I wanted to share an article that’s been making the rounds of my online circles. It’s Jesse Frederik and Maruits Martijn’s The new dot com bubble is here: it’s called online advertising. The point of the article is exploring whether online advertising even works, and how we know whether it does.
The article goes into several wys that one can test whether a thing has an effect. These naturally get mathematical. Among the tests developed is one that someone who didn’t know mathematics might independently invent. This is called linear regression, or linear correlation. The idea is to run experiments. If you think something causes an effect, try doing a little of that something. Measure how big the effect is. Then try doing more of that something. How big is the effect now? Try a lot. How big is the effect? Do none of it. How big is the effect?

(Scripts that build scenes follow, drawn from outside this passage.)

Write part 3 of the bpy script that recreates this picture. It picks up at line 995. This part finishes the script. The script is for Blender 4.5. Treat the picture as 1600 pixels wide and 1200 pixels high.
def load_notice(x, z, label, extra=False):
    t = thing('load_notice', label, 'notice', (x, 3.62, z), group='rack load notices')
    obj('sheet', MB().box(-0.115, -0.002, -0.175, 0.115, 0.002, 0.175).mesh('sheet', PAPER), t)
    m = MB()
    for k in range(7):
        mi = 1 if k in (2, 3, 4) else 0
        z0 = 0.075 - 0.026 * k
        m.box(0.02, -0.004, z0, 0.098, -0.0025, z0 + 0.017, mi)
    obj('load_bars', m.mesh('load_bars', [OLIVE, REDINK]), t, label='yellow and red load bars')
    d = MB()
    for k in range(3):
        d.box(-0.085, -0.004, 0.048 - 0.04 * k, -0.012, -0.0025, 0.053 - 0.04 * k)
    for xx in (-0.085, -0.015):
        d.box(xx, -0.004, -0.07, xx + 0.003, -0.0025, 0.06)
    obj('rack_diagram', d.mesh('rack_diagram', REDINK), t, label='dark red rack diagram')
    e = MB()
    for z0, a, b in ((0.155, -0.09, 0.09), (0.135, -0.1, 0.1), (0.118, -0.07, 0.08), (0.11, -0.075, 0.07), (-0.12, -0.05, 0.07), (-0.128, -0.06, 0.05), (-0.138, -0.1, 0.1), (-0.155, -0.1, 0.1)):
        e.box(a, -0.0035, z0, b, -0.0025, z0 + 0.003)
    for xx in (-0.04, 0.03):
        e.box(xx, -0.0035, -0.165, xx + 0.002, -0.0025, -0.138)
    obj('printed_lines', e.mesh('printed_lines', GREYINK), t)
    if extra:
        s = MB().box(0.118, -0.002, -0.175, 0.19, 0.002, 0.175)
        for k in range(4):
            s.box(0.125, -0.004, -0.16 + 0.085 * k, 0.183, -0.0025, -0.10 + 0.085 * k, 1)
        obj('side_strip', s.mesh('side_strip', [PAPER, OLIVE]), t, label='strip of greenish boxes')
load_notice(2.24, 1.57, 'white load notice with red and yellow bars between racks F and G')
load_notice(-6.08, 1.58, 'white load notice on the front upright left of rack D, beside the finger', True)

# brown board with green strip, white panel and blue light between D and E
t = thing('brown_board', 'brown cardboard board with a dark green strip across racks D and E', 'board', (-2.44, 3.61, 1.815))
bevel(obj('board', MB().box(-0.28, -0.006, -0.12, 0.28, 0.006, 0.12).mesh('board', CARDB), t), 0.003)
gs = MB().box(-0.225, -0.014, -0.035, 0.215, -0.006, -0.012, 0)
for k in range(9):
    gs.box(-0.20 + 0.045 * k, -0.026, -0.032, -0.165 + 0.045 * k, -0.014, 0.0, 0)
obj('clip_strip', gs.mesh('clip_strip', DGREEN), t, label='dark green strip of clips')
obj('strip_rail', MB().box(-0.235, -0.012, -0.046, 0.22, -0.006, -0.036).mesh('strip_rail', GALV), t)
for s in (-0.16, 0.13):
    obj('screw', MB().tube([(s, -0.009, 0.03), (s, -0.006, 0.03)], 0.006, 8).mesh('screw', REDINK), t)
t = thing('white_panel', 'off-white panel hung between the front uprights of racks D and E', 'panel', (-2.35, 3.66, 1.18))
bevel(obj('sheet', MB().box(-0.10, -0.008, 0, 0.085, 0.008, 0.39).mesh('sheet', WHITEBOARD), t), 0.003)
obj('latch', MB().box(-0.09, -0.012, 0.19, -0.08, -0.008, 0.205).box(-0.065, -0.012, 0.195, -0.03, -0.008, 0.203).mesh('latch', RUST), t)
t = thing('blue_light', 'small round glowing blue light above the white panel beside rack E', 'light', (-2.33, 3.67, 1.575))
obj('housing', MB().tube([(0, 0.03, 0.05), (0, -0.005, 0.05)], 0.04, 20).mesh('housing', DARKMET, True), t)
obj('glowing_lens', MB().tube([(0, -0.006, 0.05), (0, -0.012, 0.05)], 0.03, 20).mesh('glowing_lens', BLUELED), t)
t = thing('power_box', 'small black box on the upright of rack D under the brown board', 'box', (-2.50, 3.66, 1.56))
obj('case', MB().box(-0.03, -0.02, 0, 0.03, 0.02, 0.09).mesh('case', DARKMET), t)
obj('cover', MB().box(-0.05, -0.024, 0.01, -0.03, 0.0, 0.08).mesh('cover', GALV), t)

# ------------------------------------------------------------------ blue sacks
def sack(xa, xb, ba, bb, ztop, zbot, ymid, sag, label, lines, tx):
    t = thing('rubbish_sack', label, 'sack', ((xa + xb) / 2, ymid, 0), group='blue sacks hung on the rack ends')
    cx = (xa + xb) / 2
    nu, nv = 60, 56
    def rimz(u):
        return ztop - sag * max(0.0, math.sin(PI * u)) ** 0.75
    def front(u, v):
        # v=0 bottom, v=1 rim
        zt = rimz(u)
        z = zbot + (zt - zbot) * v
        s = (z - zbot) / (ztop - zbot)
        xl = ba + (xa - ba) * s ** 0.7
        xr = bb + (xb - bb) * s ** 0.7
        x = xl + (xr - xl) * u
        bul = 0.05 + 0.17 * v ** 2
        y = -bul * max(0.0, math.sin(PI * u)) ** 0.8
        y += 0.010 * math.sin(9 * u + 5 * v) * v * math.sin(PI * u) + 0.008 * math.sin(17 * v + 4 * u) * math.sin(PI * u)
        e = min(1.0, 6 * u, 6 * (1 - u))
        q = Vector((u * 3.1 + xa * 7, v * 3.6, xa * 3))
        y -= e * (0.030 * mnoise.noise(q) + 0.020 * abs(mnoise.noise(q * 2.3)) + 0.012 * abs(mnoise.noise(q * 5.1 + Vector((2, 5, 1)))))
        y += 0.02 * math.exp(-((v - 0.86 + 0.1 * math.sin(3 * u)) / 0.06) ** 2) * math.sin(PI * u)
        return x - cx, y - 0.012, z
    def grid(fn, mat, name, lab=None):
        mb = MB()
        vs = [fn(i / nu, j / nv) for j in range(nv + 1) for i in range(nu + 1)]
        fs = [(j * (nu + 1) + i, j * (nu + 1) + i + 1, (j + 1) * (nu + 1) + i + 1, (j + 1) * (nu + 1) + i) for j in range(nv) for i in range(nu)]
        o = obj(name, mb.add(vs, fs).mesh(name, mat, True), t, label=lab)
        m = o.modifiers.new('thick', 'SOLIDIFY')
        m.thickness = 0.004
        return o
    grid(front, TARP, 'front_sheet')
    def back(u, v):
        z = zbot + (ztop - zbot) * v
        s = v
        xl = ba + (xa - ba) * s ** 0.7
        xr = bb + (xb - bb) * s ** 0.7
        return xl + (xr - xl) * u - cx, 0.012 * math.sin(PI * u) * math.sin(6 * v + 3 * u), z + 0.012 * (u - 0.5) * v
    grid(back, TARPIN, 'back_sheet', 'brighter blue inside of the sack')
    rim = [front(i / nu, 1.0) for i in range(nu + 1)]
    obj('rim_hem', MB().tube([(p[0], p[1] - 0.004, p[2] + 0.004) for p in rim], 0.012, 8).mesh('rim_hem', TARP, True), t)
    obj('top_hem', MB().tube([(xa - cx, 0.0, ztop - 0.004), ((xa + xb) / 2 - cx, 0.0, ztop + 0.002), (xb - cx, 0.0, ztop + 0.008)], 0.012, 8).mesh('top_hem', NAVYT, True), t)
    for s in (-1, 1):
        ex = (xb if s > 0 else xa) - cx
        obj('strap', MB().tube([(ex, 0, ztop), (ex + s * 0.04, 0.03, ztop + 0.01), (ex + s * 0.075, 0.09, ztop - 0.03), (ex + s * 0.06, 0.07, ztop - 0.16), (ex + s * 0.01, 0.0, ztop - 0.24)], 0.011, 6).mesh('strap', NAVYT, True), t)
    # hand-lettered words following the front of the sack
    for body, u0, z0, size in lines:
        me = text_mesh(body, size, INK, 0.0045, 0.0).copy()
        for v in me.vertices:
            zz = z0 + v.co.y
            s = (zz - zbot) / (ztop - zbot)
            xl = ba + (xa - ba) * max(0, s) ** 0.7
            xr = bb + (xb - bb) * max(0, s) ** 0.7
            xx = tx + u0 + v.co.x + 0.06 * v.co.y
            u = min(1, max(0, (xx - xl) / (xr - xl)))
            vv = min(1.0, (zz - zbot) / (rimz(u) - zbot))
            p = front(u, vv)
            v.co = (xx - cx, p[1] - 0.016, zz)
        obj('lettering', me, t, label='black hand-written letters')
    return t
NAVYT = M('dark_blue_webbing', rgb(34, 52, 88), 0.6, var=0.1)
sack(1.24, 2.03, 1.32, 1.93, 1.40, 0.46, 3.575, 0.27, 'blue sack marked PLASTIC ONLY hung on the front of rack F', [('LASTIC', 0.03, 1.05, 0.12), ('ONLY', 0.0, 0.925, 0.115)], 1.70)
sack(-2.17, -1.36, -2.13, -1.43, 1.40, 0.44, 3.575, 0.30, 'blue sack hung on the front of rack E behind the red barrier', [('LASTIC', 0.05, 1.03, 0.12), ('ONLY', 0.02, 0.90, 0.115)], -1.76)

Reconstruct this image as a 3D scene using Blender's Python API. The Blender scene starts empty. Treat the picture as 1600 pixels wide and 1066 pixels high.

Through calculations that are tedious but not actually hard, you can find a line that “best fits” the data. And it will tell you whether, on average, increasing the something will increase the effect. Or decrease it. There are subsidiary tests that will tell you how strong the fit is. That is, whether the something and the effect match their variations very well, or whether there’s just a loose correspondence. It can easily be that random factors, or factors you aren’t looking at, are more important than the something you’re trying to vary, after all.
In principle, online advertising should be excellent at matching advertising to people. It’s quite easy to test different combinations of sales pitches and measure how much of whatever it is gets bought. In practice?
You have surely heard the aphorism that correlation does not prove causation, usually from someone trying to explain that we can’t really prove that some large industry is doing something murderous and awful. But there are also people who will say this in honest good faith. Showing that, say, placing advertisements in one source correlates with a healthy number of sales does not prove that the advertisements helped any. One needs to design experiments thoughtfully to tease that out. Part of Frederik and Martijn’s essay is about the search for those thoughtful experiments, and what they indicate. There is an old saw that in science what one does not measure one does not understand. But it is also true that measuring a thing does not mean one understands it.
(Linear regression is far from the only tool available, or discussed in the article. It’s one that’s easy to imagine and explain, both in goal and in calculation, however.)